*Work required*. Print exactly what the entries say, line by line, from the first line down to the one with "PI = math.pi", inclusive.

*Extracted entries*.
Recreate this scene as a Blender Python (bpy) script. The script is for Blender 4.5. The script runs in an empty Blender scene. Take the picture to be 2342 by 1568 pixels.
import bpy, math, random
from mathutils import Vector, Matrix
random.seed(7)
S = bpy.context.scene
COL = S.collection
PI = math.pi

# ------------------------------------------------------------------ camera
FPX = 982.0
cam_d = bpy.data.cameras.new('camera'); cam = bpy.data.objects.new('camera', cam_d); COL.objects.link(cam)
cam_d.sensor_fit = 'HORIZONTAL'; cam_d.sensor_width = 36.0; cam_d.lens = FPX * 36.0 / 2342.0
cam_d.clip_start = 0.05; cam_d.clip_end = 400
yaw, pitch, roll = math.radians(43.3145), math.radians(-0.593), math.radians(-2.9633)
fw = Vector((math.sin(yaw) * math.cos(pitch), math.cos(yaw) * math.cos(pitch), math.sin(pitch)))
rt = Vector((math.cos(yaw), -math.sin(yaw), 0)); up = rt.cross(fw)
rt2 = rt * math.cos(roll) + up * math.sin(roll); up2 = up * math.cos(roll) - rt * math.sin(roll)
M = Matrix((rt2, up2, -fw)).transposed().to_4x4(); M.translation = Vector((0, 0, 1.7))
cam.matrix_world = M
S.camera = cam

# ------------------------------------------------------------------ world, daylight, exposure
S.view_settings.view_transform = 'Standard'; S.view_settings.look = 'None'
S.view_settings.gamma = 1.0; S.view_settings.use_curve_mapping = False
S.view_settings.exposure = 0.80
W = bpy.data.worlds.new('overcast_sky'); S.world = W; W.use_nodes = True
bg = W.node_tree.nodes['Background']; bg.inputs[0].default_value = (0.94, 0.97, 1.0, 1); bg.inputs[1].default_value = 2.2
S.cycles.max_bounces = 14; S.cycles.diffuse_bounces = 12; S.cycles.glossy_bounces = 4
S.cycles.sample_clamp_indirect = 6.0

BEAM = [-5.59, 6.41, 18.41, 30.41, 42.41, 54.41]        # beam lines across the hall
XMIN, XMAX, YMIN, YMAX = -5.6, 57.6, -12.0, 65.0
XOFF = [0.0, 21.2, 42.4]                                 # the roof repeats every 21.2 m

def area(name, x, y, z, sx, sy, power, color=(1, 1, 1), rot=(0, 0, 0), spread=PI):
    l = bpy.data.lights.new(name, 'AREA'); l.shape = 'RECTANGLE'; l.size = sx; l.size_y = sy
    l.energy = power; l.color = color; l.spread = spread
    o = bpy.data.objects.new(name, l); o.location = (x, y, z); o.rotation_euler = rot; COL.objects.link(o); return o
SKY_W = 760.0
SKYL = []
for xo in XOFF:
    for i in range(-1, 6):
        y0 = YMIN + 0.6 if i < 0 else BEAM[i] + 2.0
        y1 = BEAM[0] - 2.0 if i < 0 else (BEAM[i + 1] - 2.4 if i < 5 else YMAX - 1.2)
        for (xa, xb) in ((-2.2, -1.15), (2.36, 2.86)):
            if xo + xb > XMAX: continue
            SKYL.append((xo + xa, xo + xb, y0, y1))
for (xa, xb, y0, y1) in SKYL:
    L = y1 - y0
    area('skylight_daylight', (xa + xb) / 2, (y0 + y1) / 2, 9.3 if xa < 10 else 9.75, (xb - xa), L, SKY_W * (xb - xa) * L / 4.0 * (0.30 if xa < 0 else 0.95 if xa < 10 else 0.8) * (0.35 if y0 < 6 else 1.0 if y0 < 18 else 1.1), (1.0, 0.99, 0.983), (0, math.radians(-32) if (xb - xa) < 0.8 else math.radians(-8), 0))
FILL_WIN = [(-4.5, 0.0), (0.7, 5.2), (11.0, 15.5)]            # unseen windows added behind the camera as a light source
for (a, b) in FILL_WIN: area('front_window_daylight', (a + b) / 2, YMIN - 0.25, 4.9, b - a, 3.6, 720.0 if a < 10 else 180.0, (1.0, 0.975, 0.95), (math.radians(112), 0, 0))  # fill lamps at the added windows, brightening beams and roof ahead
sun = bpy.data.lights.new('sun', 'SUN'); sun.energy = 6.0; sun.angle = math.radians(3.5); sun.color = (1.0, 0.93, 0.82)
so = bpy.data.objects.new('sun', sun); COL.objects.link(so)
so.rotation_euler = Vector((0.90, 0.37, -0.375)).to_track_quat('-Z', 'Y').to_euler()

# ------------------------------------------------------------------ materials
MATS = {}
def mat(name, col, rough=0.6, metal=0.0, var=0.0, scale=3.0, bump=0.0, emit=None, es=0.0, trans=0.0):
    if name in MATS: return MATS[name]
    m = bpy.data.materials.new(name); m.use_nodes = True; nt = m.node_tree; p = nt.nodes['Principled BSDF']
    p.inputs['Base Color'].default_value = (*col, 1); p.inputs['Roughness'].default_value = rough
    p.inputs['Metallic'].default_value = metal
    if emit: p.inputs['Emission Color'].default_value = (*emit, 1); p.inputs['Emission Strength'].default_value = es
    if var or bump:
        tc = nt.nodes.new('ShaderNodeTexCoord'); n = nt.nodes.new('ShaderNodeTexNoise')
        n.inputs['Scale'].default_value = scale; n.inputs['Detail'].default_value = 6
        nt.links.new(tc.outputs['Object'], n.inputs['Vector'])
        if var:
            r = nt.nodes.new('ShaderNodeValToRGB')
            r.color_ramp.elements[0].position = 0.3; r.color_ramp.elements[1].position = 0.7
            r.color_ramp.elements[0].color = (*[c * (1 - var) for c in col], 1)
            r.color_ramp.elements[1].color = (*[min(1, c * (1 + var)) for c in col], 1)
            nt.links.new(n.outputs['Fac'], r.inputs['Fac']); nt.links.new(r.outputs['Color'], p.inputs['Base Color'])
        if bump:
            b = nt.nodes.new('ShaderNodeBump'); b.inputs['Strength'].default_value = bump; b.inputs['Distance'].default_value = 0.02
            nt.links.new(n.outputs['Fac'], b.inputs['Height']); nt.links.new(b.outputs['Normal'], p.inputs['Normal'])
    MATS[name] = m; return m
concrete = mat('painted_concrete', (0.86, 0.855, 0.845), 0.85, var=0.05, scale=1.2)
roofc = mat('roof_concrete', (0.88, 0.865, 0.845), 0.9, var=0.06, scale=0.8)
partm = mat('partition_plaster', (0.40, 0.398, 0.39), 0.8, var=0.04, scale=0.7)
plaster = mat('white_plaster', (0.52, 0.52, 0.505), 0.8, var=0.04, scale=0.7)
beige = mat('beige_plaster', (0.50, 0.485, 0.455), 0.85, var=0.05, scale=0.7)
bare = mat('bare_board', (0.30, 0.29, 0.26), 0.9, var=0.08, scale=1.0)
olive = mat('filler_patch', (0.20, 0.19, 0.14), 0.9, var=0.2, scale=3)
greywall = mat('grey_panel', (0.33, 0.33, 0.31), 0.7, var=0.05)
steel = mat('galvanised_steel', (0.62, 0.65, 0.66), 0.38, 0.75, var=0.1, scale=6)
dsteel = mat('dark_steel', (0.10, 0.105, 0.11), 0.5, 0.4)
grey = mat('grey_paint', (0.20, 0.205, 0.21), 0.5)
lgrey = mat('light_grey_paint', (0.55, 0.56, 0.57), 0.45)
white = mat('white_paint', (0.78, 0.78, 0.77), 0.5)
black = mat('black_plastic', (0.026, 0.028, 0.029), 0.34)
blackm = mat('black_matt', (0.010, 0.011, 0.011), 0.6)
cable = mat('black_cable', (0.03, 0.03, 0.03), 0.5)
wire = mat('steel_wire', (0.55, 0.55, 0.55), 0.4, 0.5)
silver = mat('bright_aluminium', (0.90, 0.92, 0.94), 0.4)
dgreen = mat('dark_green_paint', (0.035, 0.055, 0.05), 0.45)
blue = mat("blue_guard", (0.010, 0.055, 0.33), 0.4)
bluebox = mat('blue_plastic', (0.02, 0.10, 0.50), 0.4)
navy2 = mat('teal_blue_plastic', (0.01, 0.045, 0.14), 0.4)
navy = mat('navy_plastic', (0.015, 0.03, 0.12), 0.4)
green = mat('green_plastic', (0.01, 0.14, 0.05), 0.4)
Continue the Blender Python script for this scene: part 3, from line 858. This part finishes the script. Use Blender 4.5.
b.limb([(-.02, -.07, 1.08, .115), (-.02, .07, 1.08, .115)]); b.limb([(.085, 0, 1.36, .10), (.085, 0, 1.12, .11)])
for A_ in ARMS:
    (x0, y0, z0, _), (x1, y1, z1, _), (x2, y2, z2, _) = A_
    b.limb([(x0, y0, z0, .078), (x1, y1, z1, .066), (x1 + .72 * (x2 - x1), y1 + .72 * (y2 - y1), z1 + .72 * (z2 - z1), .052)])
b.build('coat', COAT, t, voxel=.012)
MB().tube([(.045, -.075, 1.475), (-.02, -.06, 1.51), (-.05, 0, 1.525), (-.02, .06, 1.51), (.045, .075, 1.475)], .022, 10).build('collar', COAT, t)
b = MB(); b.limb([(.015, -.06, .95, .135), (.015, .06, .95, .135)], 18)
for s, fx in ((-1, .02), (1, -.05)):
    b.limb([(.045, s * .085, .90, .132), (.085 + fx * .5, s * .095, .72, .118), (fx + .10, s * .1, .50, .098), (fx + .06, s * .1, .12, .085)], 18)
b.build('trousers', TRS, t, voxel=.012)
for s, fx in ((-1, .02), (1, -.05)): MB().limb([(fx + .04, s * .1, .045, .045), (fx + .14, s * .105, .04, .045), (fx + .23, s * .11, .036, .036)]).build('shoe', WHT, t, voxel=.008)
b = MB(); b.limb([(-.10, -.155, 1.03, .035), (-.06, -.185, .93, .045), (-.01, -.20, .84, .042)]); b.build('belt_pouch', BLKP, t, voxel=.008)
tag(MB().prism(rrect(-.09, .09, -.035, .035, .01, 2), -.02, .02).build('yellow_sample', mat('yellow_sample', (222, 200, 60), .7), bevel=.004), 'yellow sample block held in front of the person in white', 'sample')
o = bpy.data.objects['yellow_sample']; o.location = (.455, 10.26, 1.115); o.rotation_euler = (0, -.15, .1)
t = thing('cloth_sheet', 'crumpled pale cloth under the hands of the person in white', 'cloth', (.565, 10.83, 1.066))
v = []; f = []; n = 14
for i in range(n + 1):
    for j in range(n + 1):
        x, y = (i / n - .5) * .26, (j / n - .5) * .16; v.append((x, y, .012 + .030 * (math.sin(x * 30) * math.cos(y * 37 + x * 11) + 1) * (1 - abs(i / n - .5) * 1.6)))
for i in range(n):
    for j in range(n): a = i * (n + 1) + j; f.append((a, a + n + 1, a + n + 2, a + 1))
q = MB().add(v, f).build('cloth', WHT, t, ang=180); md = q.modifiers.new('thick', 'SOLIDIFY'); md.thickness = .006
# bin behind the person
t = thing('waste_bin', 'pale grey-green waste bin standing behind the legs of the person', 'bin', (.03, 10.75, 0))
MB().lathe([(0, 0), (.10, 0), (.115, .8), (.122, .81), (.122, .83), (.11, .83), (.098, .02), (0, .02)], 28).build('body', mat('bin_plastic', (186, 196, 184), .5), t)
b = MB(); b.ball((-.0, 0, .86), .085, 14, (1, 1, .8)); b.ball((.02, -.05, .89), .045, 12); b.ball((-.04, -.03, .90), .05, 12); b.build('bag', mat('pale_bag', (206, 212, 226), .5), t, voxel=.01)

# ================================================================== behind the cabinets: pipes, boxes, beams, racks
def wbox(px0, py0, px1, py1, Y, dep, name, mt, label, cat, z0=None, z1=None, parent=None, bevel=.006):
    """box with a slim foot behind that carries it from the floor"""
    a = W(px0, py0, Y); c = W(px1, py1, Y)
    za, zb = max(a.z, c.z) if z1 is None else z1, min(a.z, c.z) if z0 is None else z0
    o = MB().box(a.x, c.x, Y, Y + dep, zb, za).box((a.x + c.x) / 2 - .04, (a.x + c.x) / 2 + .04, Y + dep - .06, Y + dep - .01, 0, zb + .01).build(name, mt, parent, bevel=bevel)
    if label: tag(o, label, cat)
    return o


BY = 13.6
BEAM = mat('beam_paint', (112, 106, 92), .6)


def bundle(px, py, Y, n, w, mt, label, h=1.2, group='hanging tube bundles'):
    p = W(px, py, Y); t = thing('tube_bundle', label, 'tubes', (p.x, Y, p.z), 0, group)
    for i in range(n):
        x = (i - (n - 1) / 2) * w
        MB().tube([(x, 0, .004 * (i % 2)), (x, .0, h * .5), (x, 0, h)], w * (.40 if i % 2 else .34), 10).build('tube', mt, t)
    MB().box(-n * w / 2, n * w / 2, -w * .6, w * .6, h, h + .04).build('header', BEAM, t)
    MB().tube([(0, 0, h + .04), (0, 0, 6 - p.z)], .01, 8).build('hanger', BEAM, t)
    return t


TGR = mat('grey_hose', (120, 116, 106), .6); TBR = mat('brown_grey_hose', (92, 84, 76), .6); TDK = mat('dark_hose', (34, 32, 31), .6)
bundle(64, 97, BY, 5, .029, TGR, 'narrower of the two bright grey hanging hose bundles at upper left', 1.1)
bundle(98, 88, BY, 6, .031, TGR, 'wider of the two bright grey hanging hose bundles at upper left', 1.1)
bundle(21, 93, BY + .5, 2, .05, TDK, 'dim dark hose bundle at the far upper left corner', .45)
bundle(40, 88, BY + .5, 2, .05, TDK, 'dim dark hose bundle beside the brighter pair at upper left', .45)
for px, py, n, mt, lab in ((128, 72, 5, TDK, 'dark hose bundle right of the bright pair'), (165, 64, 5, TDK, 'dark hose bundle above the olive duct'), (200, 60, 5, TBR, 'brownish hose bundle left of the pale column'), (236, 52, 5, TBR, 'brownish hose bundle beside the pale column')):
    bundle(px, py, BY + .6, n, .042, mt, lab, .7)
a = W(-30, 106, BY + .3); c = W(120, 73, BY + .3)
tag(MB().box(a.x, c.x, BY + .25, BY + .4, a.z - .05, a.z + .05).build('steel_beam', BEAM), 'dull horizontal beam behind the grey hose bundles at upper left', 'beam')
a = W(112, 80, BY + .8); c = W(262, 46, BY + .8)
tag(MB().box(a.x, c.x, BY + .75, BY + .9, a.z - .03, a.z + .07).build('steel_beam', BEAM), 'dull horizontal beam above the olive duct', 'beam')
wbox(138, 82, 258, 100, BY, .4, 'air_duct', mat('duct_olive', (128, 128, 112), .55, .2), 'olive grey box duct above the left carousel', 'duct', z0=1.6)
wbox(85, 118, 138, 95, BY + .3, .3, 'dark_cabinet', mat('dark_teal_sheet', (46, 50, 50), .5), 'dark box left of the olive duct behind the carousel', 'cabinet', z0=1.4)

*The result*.
Recreate this scene as a Blender Python (bpy) script. The script is for Blender 4.5. The script runs in an empty Blender scene. Take the picture to be 2342 by 1568 pixels.
import bpy, math, random
from mathutils import Vector, Matrix
random.seed(7)
S = bpy.context.scene
COL = S.collection
PI = math.pi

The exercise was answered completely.